Um fantasma pedala ao lado
As rodas ainda giravam como se tentasse dizer alguma coisa, o quadro de bicicleta estirado no chão com marcas de sangue gritava no asfalto. Era mais um ciclista morto em uma das principais rodovias do Brasil, desta vez um jovem de apenas 16 anos.
Poderia ter sido mais um caso de imprudência de um motorista irresponsável ou do próprio ciclista. O garoto foi morto por um fantasma. Isto mesmo, um fantasma que ronda nossas ruas, avenidas e estradas por todo o Brasil e que provoca sérios acidentes atingindo principalmente ciclistas e pedestres. Ele não tem rosto, não tem nome, mas está de tocaia a espera de um vacilo. Estou me referindo às ondulações, buracos, má qualidade de nossas vias/estradas, da qualidade inferior de camada de asfalto em que são construídas.
Responsável por boa parte dos acidentes causados a ciclistas desavisados e com pouca experiência ou não, estes assassinos fantasmas rondam a vida dos que treinam ou simplesmente pedalam por rodovias. Basta um pequeno tombo causado por um asfalto mal nivelado para que mais um ciclista vire vítima, mais um caso inexplicável que vai ficar sem respostas pelos ditos responsáveis.
Como sabemos, é perigoso pedalar em estradas em nosso país, mas quando se tem cautela diminui muito o risco de acidentes, porém, contra grandes imperfeições no asfalto fica mais difícil frear ou desviar a tempo, afinal você não está fazendo uma trilha quando se pedala em uma avenida ou estrada: o ciclista não espera encontrar obstáculos onde teoricamente não poderiam existir.
Apesar de ser um fanático pelo mountain bike, às vezes treino em estradas para ganhar volume ou por conta das chuvas. Nestes momentos confesso sentir que não será apenas com minhas atitudes e ações que vai se evitar um acidente, tenho que contar com o meu grande parceiro chamado sorte, ele é que vai também me ajudar a retornar para casa vivo e seguro, sem desprezar a ajuda principal do divino.
Pedalar nas estradas do Brasil é como emprestar um cheque a um amigo – você torce para que ele não perca ou que não tenha desvio de comportamento – por isto siga sempre sua intuição se não tiver legal, se algo dentro de você ecoa para não sair, ligue a TV ou mude o roteiro e vá para as trilhas, pro mato…
Assim como as drogas que não escolhem suas vítimas por seu status ou poder e mata independente de quem as use, estradas mal construídas ou mal conservadas também não escolhem suas vítimas e não veem quem está pilotando. É bom lembrar a empreiteiros, empresários e alguns políticos inescrupulosos, que por conta de propinas, desvios e mutretas, não realizam as obras devidamente, conforme manda a lei quando se é recolhido tantos impostos; que a próxima vítima pode ser a sua linda filha ou o filho triatleta prestes a se formar em engenharia civil ou algo parecido.

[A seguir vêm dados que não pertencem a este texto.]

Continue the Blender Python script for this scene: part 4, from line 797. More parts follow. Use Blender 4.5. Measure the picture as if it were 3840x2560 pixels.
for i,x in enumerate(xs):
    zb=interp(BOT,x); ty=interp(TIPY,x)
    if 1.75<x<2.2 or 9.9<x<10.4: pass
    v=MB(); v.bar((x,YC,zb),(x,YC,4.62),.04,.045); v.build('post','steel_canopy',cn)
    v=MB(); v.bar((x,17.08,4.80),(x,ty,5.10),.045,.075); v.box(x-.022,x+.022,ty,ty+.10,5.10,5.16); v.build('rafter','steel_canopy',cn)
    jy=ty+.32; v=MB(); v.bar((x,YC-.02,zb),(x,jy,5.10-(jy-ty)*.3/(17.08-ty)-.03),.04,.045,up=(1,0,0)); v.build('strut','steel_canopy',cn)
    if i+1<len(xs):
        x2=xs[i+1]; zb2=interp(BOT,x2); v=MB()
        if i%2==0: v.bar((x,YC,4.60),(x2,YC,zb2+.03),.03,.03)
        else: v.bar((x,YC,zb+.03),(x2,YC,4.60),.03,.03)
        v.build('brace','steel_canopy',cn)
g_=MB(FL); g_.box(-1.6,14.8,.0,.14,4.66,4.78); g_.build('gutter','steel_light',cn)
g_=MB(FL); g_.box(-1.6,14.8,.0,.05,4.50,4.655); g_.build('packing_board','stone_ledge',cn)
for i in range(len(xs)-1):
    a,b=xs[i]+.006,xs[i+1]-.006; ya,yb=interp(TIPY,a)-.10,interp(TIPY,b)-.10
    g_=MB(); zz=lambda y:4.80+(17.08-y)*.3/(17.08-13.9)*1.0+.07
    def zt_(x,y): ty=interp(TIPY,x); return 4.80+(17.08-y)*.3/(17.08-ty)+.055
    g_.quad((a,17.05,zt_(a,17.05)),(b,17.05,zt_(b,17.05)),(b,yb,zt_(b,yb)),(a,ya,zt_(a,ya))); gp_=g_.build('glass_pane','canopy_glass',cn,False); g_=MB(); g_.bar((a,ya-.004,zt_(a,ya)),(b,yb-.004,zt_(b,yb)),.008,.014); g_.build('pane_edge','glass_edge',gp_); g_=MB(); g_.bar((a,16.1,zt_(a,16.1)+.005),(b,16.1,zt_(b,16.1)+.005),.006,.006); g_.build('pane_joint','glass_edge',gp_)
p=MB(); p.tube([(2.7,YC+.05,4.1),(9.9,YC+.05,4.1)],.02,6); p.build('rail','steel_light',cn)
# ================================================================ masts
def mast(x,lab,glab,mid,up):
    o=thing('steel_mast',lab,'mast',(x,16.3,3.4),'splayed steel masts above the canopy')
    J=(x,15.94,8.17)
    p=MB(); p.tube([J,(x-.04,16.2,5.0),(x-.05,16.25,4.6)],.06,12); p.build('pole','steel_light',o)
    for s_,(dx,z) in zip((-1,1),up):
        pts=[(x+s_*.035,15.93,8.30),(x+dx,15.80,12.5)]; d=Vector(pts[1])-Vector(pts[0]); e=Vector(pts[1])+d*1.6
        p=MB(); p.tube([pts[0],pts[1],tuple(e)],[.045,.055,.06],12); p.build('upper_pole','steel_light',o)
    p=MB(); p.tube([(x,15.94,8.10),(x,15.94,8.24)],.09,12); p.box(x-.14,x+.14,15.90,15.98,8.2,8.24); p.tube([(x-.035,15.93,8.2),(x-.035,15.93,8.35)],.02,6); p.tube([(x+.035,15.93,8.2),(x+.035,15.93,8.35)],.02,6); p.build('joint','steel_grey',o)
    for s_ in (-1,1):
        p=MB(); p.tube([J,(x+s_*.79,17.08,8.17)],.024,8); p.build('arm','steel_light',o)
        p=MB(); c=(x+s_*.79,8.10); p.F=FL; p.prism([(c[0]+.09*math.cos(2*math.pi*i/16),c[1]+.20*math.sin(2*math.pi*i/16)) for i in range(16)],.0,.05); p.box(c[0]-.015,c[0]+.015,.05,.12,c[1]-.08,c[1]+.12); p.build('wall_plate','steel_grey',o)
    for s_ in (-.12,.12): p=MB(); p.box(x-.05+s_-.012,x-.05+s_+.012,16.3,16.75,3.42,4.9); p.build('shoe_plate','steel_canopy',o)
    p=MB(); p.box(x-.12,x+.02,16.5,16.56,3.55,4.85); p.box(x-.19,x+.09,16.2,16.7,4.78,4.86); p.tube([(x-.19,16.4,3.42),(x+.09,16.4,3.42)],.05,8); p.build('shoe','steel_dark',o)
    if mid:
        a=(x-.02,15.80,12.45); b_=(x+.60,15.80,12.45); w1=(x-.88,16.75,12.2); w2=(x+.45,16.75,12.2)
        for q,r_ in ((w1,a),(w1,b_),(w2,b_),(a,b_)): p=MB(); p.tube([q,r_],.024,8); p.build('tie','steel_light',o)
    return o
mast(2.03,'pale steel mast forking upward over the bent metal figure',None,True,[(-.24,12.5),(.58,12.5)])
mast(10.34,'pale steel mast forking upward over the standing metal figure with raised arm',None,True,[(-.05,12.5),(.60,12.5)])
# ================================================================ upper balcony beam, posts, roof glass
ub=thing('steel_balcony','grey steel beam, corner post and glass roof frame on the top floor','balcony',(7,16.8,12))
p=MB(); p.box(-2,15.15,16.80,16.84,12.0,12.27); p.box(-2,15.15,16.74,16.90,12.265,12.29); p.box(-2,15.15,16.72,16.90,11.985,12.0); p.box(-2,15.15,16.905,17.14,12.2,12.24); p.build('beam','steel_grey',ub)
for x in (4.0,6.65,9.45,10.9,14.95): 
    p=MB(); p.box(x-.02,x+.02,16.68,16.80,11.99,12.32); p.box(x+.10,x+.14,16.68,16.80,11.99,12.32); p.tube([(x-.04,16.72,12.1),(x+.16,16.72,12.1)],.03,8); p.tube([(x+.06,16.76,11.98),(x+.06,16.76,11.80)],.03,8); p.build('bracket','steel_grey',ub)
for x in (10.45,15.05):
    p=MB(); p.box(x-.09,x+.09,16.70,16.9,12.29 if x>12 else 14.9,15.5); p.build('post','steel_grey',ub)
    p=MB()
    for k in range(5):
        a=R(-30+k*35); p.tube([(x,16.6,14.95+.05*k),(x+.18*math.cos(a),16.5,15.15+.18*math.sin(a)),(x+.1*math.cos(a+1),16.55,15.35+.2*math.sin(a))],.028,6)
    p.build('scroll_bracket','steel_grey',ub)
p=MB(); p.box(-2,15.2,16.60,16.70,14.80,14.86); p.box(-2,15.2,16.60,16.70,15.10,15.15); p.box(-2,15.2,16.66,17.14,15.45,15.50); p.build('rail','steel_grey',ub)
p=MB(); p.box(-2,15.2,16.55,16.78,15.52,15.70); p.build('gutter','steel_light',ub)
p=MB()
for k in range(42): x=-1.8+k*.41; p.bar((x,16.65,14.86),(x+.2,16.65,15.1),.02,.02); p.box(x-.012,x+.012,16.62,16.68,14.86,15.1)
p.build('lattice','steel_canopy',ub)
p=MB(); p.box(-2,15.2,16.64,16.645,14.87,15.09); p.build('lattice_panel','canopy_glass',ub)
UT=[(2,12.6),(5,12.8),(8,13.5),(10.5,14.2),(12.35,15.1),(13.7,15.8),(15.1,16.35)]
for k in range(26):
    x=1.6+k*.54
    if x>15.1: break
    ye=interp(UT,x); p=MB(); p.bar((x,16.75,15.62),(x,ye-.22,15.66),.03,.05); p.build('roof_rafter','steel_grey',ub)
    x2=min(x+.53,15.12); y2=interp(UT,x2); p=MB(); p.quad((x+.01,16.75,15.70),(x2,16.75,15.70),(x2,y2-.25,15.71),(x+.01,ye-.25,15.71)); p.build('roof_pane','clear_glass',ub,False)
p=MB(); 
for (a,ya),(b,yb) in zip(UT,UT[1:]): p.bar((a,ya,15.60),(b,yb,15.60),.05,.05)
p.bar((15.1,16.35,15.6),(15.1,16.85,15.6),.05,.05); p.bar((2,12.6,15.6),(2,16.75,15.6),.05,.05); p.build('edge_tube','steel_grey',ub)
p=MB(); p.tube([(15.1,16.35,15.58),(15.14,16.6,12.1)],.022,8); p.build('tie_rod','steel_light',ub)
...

O fantasma do descuido e do desrespeito vai continuar a existir enquanto não se der valor à cidadania e investimentos em educação, e, claro, enquanto tivermos apenas o uso de veículos de quatro rodas como prioridade. Tudo isto um dia haverá de mudar, acredito nas palavras de John, aquele cabeludo dos Beatles, sou otimista, mas até lá precisaremos estar atentos a perigos que rondam nossos tours, passeios e treinos de bicicleta.